** Begin DATASET EXCERPT **

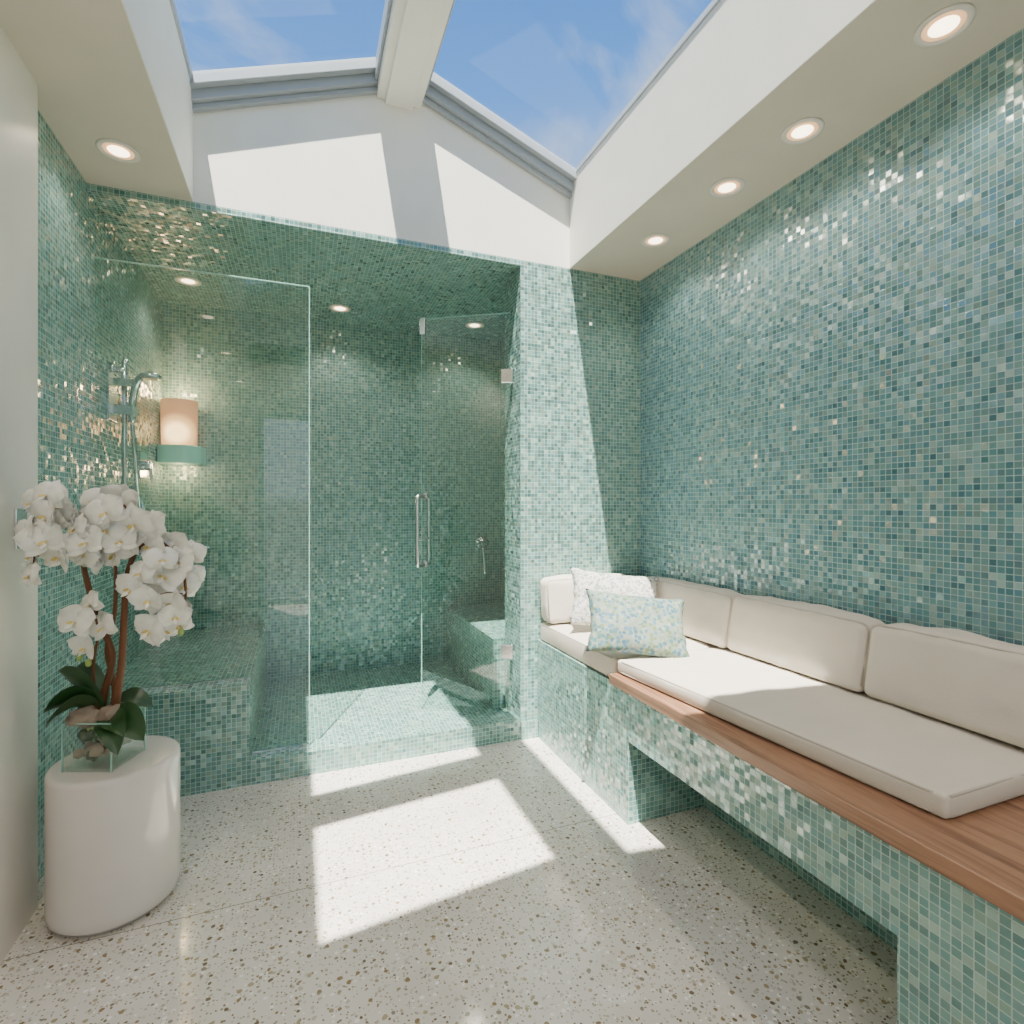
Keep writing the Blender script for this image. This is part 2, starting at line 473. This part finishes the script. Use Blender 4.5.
for y in (0.99, 1.455, 1.83, 2.33): downlight(1.70, y, ZC, 8.5)
for y in (0.35, -0.4, -1.2): downlight(1.70, y, ZC, 14)  # out of view, added to continue the row as fill light
downlight(-0.65, 2.49, ZC, 9)
for y in (1.3, 0.3, -0.9): downlight(-0.62, y, ZC, 20)  # unseen left-side lamps, added to brighten the room
for y in (-0.5, -1.3): downlight(0.5, y, ZC, 34)  # extra fill lamps added behind the camera
downlight(-0.62, 3.70, 2.63, 9); downlight(0.25, 3.84, 2.63, 11); downlight(1.2, 3.84, 2.63, 10)

# ------------------------------------------------------------------ shower glass
e = empty('shower_screen')
m = MB('glass_panel', [M_glass, M_gedge], e)
y = 2.875
pts = [(-0.838, 0.474), (-0.216, 0.474), (-0.216, 0.113), (0.04, 0.113), (0.04, 2.38), (-0.838, 2.38)]
v = [m.bm.verts.new((p[0], y, p[1])) for p in pts]; f = m.bm.faces.new(v)
m.box(0.040, 0.044, y-0.006, y+0.006, 0.113, 2.384, 1)
m.box(-0.838, 0.044, y-0.006, y+0.006, 2.380, 2.384, 1)
m.done()
m = MB('bottom_channel', [M_chrome], e)
m.box(-0.214, 0.04, y-0.008, y+0.008, 0.111, 0.120); m.box(-0.838, -0.222, y-0.008, y+0.008, 0.471, 0.480)
m.done()

H = Vector((1.128, 2.90)); F = Vector((0.674, 3.20)); D = (F-H).normalized(); Wd = (F-H).length
e = empty('glass_shower_door', (H.x, H.y, 0), math.atan2(D.y, D.x))
m = MB('door_pane', [M_glass, M_gedge], e)
v = [m.bm.verts.new(p) for p in ((0.01,0,0.125),(Wd,0,0.125),(Wd,0,2.40),(0.01,0,2.40))]; m.bm.faces.new(v)
m.box(Wd, Wd+0.004, -0.005, 0.005, 0.125, 2.404, 1); m.box(0.01, Wd, -0.005, 0.005, 2.40, 2.404, 1)
m.done()
m = MB('pull_handle', [M_chrome], e)
hx = Wd-0.015
for sg, off in ((1, 0.11), (-1, -0.07)):
    m.tube(spline([(hx, 0.0, 0.95), (hx, off*0.7, 0.95), (hx, off, 0.97), (hx, off, 1.15), (hx, off, 1.33), (hx, off*0.7, 1.35), (hx, 0.0, 1.35)], 6), 0.013, 10)
    m.lathe([(0.019, 0), (0.019, 0.006*sg)], (hx, 0, 0.95), 16, 0, 'Y'); m.lathe([(0.019, 0), (0.019, 0.006*sg)], (hx, 0, 1.35), 16, 0, 'Y')
m.tube([(hx, -0.07, 1.10), (hx, 0.11, 1.10)], 0.009)
m.done()
m = MB('hinges', [M_chrome], e)
for z in (0.42, 2.0):
    m.box(-0.010, 0.06, -0.012, 0.012, z, z+0.08)
    m.tube([(0.0, 0.0, z-0.005), (0.0, 0.0, z+0.085)], 0.010)
m.box(Wd-0.02, Wd+0.012, -0.012, 0.012, 2.31, 2.41)
m.done(0.002, 1)

# hand shower on left wall
e = empty('hand_shower')
m = MB('rail_and_head', [M_chrome], e)
x = XL
m.tube([(x+0.05, 3.12, 1.30), (x+0.05, 3.12, 2.0)], 0.013)
for z in (1.34, 1.95):
    m.tube([(x, 3.12, z), (x+0.06, 3.12, z)], 0.016); m.lathe([(0.034, 0), (0.034, 0.012)], (x, 3.12, z), 20, 0, 'X')
m.box(x+0.005, x+0.11, 3.06, 3.10, 1.865, 1.90); m.box(x+0.005, x+0.10, 3.06, 3.14, 1.73, 1.775)
m.box(x, x+0.012, 3.03, 3.15, 1.70, 1.93)
m.tube(spline([(x+0.08, 3.12, 1.70), (x+0.09, 3.10, 1.82), (x+0.12, 3.07, 1.90), (x+0.16, 3.05, 1.92)], 6), 0.017)
m.lathe([(0.015, 0.03), (0.05, 0.012), (0.052, 0.0), (0.03, -0.006)], (x+0.175, 3.04, 1.905), 24, 0)
m.tube(spline([(x+0.08, 3.12, 1.70), (x+0.085, 3.16, 1.5), (x+0.075, 3.26, 1.30), (x+0.06, 3.38, 1.20), (x+0.05, 3.45, 1.28), (x+0.02, 3.46, 1.38)], 8), 0.010)
m.lathe([(0.028, 0), (0.028, 0.03)], (x, 3.46, 1.38), 20, 0, 'X')
m.box(x, x+0.012, 3.56, 3.70, 1.45, 1.60); m.lathe([(0.03, 0.01), (0.028, 0.05)], (x, 3.63, 1.525), 24, 0, 'X')
m.tube([(x+0.045, 3.63, 1.525), (x+0.05, 3.63, 1.44)], 0.008)
m.done(0.002, 1)
e = empty('grab_bar')
m = MB('bar', [M_chrome], e)
m.tube(spline([(XL+0.10, YS, 1.02), (XL+0.10, YS-0.06, 1.02), (XL+0.12, YS-0.07, 1.02), (XL+0.25, YS-0.07, 1.02), (XL+0.28, YS-0.06, 1.02), (XL+0.28, YS, 1.02)], 4), 0.011)
m.done()
e = empty('shower_valve')
m = MB('valve_body', [M_chrome], e)
m.lathe([(0.05, 0), (0.05, -0.012), (0.03, -0.02), (0.028, -0.06)], (1.36, YS, 1.0), 24, 0, 'Y')
m.tube([(1.36, YS-0.055, 1.0), (1.28, YS-0.07, 1.02)], 0.012)
m.tube(spline([(1.36, YS-0.02, 0.98), (1.35, YS-0.07, 0.92), (1.36, YS-0.08, 0.75), (1.40, YS-0.02, 0.72), (1.40, YS, 0.72)], 6), 0.013)
m.done()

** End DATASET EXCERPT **

▸ TASK
Transcribe all the lines above exactly, apart from the pictures.

▸ RESPONSE TO THIS EXERCISE
Keep writing the Blender script for this image. This is part 2, starting at line 473. This part finishes the script. Use Blender 4.5.
for y in (0.99, 1.455, 1.83, 2.33): downlight(1.70, y, ZC, 8.5)
for y in (0.35, -0.4, -1.2): downlight(1.70, y, ZC, 14)  # out of view, added to continue the row as fill light
downlight(-0.65, 2.49, ZC, 9)
for y in (1.3, 0.3, -0.9): downlight(-0.62, y, ZC, 20)  # unseen left-side lamps, added to brighten the room
for y in (-0.5, -1.3): downlight(0.5, y, ZC, 34)  # extra fill lamps added behind the camera
downlight(-0.62, 3.70, 2.63, 9); downlight(0.25, 3.84, 2.63, 11); downlight(1.2, 3.84, 2.63, 10)

# ------------------------------------------------------------------ shower glass
e = empty('shower_screen')
m = MB('glass_panel', [M_glass, M_gedge], e)
y = 2.875
pts = [(-0.838, 0.474), (-0.216, 0.474), (-0.216, 0.113), (0.04, 0.113), (0.04, 2.38), (-0.838, 2.38)]
v = [m.bm.verts.new((p[0], y, p[1])) for p in pts]; f = m.bm.faces.new(v)
m.box(0.040, 0.044, y-0.006, y+0.006, 0.113, 2.384, 1)
m.box(-0.838, 0.044, y-0.006, y+0.006, 2.380, 2.384, 1)
m.done()
m = MB('bottom_channel', [M_chrome], e)
m.box(-0.214, 0.04, y-0.008, y+0.008, 0.111, 0.120); m.box(-0.838, -0.222, y-0.008, y+0.008, 0.471, 0.480)
m.done()

H = Vector((1.128, 2.90)); F = Vector((0.674, 3.20)); D = (F-H).normalized(); Wd = (F-H).length
e = empty('glass_shower_door', (H.x, H.y, 0), math.atan2(D.y, D.x))
m = MB('door_pane', [M_glass, M_gedge], e)
v = [m.bm.verts.new(p) for p in ((0.01,0,0.125),(Wd,0,0.125),(Wd,0,2.40),(0.01,0,2.40))]; m.bm.faces.new(v)
m.box(Wd, Wd+0.004, -0.005, 0.005, 0.125, 2.404, 1); m.box(0.01, Wd, -0.005, 0.005, 2.40, 2.404, 1)
m.done()
m = MB('pull_handle', [M_chrome], e)
hx = Wd-0.015
for sg, off in ((1, 0.11), (-1, -0.07)):
    m.tube(spline([(hx, 0.0, 0.95), (hx, off*0.7, 0.95), (hx, off, 0.97), (hx, off, 1.15), (hx, off, 1.33), (hx, off*0.7, 1.35), (hx, 0.0, 1.35)], 6), 0.013, 10)
    m.lathe([(0.019, 0), (0.019, 0.006*sg)], (hx, 0, 0.95), 16, 0, 'Y'); m.lathe([(0.019, 0), (0.019, 0.006*sg)], (hx, 0, 1.35), 16, 0, 'Y')
m.tube([(hx, -0.07, 1.10), (hx, 0.11, 1.10)], 0.009)
m.done()
m = MB('hinges', [M_chrome], e)
for z in (0.42, 2.0):
    m.box(-0.010, 0.06, -0.012, 0.012, z, z+0.08)
    m.tube([(0.0, 0.0, z-0.005), (0.0, 0.0, z+0.085)], 0.010)
m.box(Wd-0.02, Wd+0.012, -0.012, 0.012, 2.31, 2.41)
m.done(0.002, 1)

# hand shower on left wall
e = empty('hand_shower')
m = MB('rail_and_head', [M_chrome], e)
x = XL
m.tube([(x+0.05, 3.12, 1.30), (x+0.05, 3.12, 2.0)], 0.013)
for z in (1.34, 1.95):
    m.tube([(x, 3.12, z), (x+0.06, 3.12, z)], 0.016); m.lathe([(0.034, 0), (0.034, 0.012)], (x, 3.12, z), 20, 0, 'X')
m.box(x+0.005, x+0.11, 3.06, 3.10, 1.865, 1.90); m.box(x+0.005, x+0.10, 3.06, 3.14, 1.73, 1.775)
m.box(x, x+0.012, 3.03, 3.15, 1.70, 1.93)
m.tube(spline([(x+0.08, 3.12, 1.70), (x+0.09, 3.10, 1.82), (x+0.12, 3.07, 1.90), (x+0.16, 3.05, 1.92)], 6), 0.017)
m.lathe([(0.015, 0.03), (0.05, 0.012), (0.052, 0.0), (0.03, -0.006)], (x+0.175, 3.04, 1.905), 24, 0)
m.tube(spline([(x+0.08, 3.12, 1.70), (x+0.085, 3.16, 1.5), (x+0.075, 3.26, 1.30), (x+0.06, 3.38, 1.20), (x+0.05, 3.45, 1.28), (x+0.02, 3.46, 1.38)], 8), 0.010)
m.lathe([(0.028, 0), (0.028, 0.03)], (x, 3.46, 1.38), 20, 0, 'X')
m.box(x, x+0.012, 3.56, 3.70, 1.45, 1.60); m.lathe([(0.03, 0.01), (0.028, 0.05)], (x, 3.63, 1.525), 24, 0, 'X')
m.tube([(x+0.045, 3.63, 1.525), (x+0.05, 3.63, 1.44)], 0.008)
m.done(0.002, 1)
e = empty('grab_bar')
m = MB('bar', [M_chrome], e)
m.tube(spline([(XL+0.10, YS, 1.02), (XL+0.10, YS-0.06, 1.02), (XL+0.12, YS-0.07, 1.02), (XL+0.25, YS-0.07, 1.02), (XL+0.28, YS-0.06, 1.02), (XL+0.28, YS, 1.02)], 4), 0.011)
m.done()
e = empty('shower_valve')
m = MB('valve_body', [M_chrome], e)
m.lathe([(0.05, 0), (0.05, -0.012), (0.03, -0.02), (0.028, -0.06)], (1.36, YS, 1.0), 24, 0, 'Y')
m.tube([(1.36, YS-0.055, 1.0), (1.28, YS-0.07, 1.02)], 0.012)
m.tube(spline([(1.36, YS-0.02, 0.98), (1.35, YS-0.07, 0.92), (1.36, YS-0.08, 0.75), (1.40, YS-0.02, 0.72), (1.40, YS, 0.72)], 6), 0.013)
m.done()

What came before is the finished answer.